Band of Idiots
this week has been so friggin busy at my jobs. YUCK i say. in the name of balance, i was out tues night taking capoeira, wed i was so brainfried, i just relaxed, thursday went to the valley for a totally fun dinner party. so to get in my 2nd job, i was getting up early before work (which i DON'T do very well, by the way), coming in late to work, working through lunch, and then subsequently working late. i kept rushing from one job to another. ALL work all the time. and it wasn't getting all done.
at the looney bin, by friday i was so stressed i was convinced that if i wasn't leaving in 4 months to travel, i would have to quit this job. i feel like i do everyone's job's there. we have full rack of 8 balls. what does adam carolla call it? a band of unemployable idiots. and lucy fur is back full time, which completely BLOWS! the boss had cut her to 2 days a week, then when we got sold, i guess he pitied her, or i donno what the reason, but he told her she could have 1 last month of full time. but now the rumor is that the new boss offered her a job, but he doesn't know where to put her. because at least my boss advised him to keep her away from the money.

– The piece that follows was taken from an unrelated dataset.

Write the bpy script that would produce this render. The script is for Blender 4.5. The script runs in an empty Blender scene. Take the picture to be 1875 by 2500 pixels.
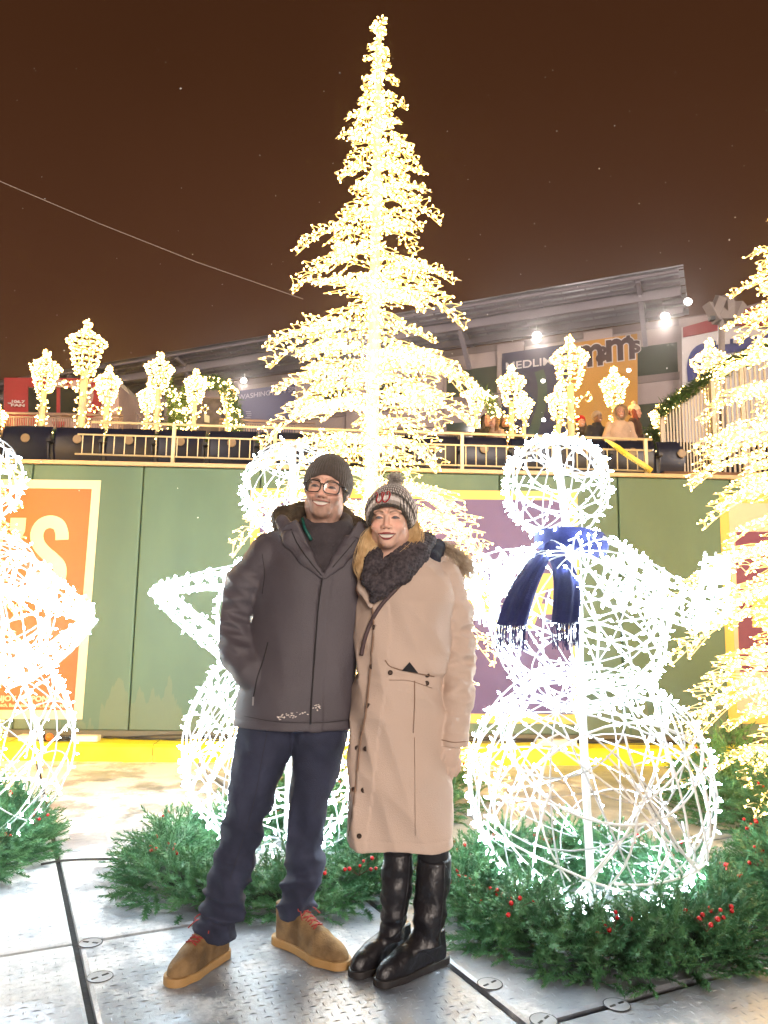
import bpy, math, random
import numpy as np
from mathutils import Vector, Matrix, Quaternion
R_ = math.radians
random.seed(11); rng = np.random.default_rng(11)
scene = bpy.context.scene
col = scene.collection

# ------------------------------------------------------------------ camera
CAM_H, PITCH, ROLL, FPX = 1.235, 7.9, 0.88, 1850.0
cd = bpy.data.cameras.new('camera'); cam = bpy.data.objects.new('camera', cd); col.objects.link(cam)
cd.sensor_fit = 'VERTICAL'; cd.sensor_height = 36.0; cd.lens = 36.0 * FPX / 2500.0
cd.clip_start = 0.05; cd.clip_end = 2000
CM = Matrix.Rotation(R_(90 + PITCH), 4, 'X') @ Matrix.Rotation(R_(ROLL), 4, 'Z')
CM.translation = (0, 0, CAM_H); cam.matrix_world = CM
scene.camera = cam
C3 = CM.to_3x3(); CO = Vector((0, 0, CAM_H))
def ray(x, y): return C3 @ Vector(((x - 937.5) / FPX, -(y - 1250.0) / FPX, -1))
def at(x, y, Y): d = ray(x, y); return CO + d * (Y / d.y)           # point of the photo's pixel (1875 x 2500) at depth Y
def gnd(x, y, z=0.0): d = ray(x, y); return CO + d * ((z - CAM_H) / d.z)
def hit(x, y, p, n): d = ray(x, y); return CO + d * ((p - CO).dot(n) / d.dot(n))

# ------------------------------------------------------------------ world, sun, exposure
scene.render.engine = 'CYCLES'
scene.cycles.use_denoising = True
scene.cycles.use_light_tree = True
scene.cycles.max_bounces = 5; scene.cycles.diffuse_bounces = 3; scene.cycles.glossy_bounces = 3
scene.cycles.transparent_max_bounces = 12
scene.cycles.sample_clamp_indirect = 6.0
scene.view_settings.view_transform = 'Standard'; scene.view_settings.look = 'None'
scene.view_settings.exposure = 0.0; scene.view_settings.gamma = 1.0
scene.render.film_transparent = False
world = bpy.data.worlds.new('World'); scene.world = world; world.use_nodes = True
wt = world.node_tree; wt.nodes.clear()
wo = wt.nodes.new('ShaderNodeOutputWorld'); bg = wt.nodes.new('ShaderNodeBackground')
tc = wt.nodes.new('ShaderNodeTexCoord'); sx = wt.nodes.new('ShaderNodeSeparateXYZ')
rp = wt.nodes.new('ShaderNodeValToRGB'); nz = wt.nodes.new('ShaderNodeTexNoise'); mx = wt.nodes.new('ShaderNodeMixRGB')
wt.links.new(tc.outputs['Generated'], sx.inputs[0]); wt.links.new(sx.outputs['Z'], rp.inputs[0])
e = rp.color_ramp.elements                       # city-lit night cloud: brown, a little brighter and greyer low down
e[0].position = 0.0; e[0].color = (0.085, 0.034, 0.022, 1); e[1].position = 1.0; e[1].color = (0.028, 0.009, 0.003, 1)
k = rp.color_ramp.elements.new(0.33); k.color = (0.072, 0.026, 0.012, 1)
k = rp.color_ramp.elements.new(0.6); k.color = (0.047, 0.016, 0.006, 1)
nz.inputs['Scale'].default_value = 1.6; nz.inputs['Detail'].default_value = 3
wt.links.new(tc.outputs['Generated'], nz.inputs['Vector'])
mx.blend_type = 'MULTIPLY'; mx.inputs[0].default_value = 0.5
wt.links.new(rp.outputs[0], mx.inputs[1])
nr = wt.nodes.new('ShaderNodeMapRange'); nr.inputs['From Min'].default_value = .3; nr.inputs['From Max'].default_value = .7
nr.inputs['To Min'].default_value = .75; nr.inputs['To Max'].default_value = 1.3
wt.links.new(nz.outputs[0], nr.inputs[0]); wt.links.new(nr.outputs[0], mx.inputs[2])
wt.links.new(mx.outputs[0], bg.inputs[0]); bg.inputs[1].default_value = 1.18
wt.links.new(bg.outputs[0], wo.inputs[0])
SUN_EL, SUN_AZ, SUN_W = 13.0, 12.0, 2.9          # the park's floodlights behind the photographer: one broad lamp
sl = bpy.data.lights.new('floodlight_sun', 'SUN'); so = bpy.data.objects.new('floodlight_sun', sl); col.objects.link(so)
sl.energy = SUN_W; sl.angle = R_(22); sl.color = (1.0, 0.86, 0.76)
sd = Vector((math.sin(R_(SUN_AZ)) * math.cos(R_(SUN_EL)), -math.cos(R_(SUN_AZ)) * math.cos(R_(SUN_EL)), math.sin(R_(SUN_EL))))
so.rotation_euler = sd.to_track_quat('Z', 'Y').to_euler()
so.location = (2, -6, 8)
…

damn tho, we had a mere month of relaxation without her. when i pull in and see her car, i cringe. she makes the whole atmosphere tense, like you can't relax. she's either wildly bitchy or in this over-the-top, i wanna be your best friend, chatty mood, clomping around the office, popping up everywhere in her wild red lipstick, like some nutcase on crack. can we say BIPOLAR? not to mention, she's taking the bookkeeping software from me all the time, leaving me incapable of doing any of my work. and for what? she never does ANYTHING!!! the thing that i do best is manage my work and my time so it all gets done, but when she constantly sits on the books, that throws off my whole schedule, wastes my time and takes the one thing i do have any control over away. i didn't realize how much productivity she cost me until she was gone for a while, and i was free to manage my own time without her interrupting me. now that she's back it's impossible to get it done, and collections are suffering.
so friday, she takes the books from me at least 4 times, for like a half an hour at a time. meanwhile, i'm looking at the AR report, and she has NINETEEN accounts that she "sold" dbas to but never collected the money. so what IS she doing? so i mark them up and show them to her. later, she charges one that i had pointed out has a credit card on file. i'm still house cleaning the classifieds. it's taken me a month to match the ad copy with billing info, or to guestimate how long each has been running when i can't find billing. it's a testimate to how very fucked up they were that it took me a month to figure them out. on friday, still, i was going back through old runhseets, dating back years. i found ads in there that have been running since 2003!!!! christ! the 4 pages that he has been running of ads, is now down to 1 and 1/2, and still shrinking.
i call one rep and remind her to get a new cc, call another to hound him about collecting his outstanding money, give lucy-fur her list of 19 unpaid ads, catch 2 ads that shouldn't be running but they are on the runsheets anyway; in the middle of this, lucy-fur calls the art dept, asking to put this ad in the paper. i intervene and say, 'no way!'. they didn't pay from the last time.
i mean, christ, does ANYONE there do their damn job? it's unbelievable!
the job itself is so not stressful. so do-able. but it's doing my job and everyone else's that stresses me out.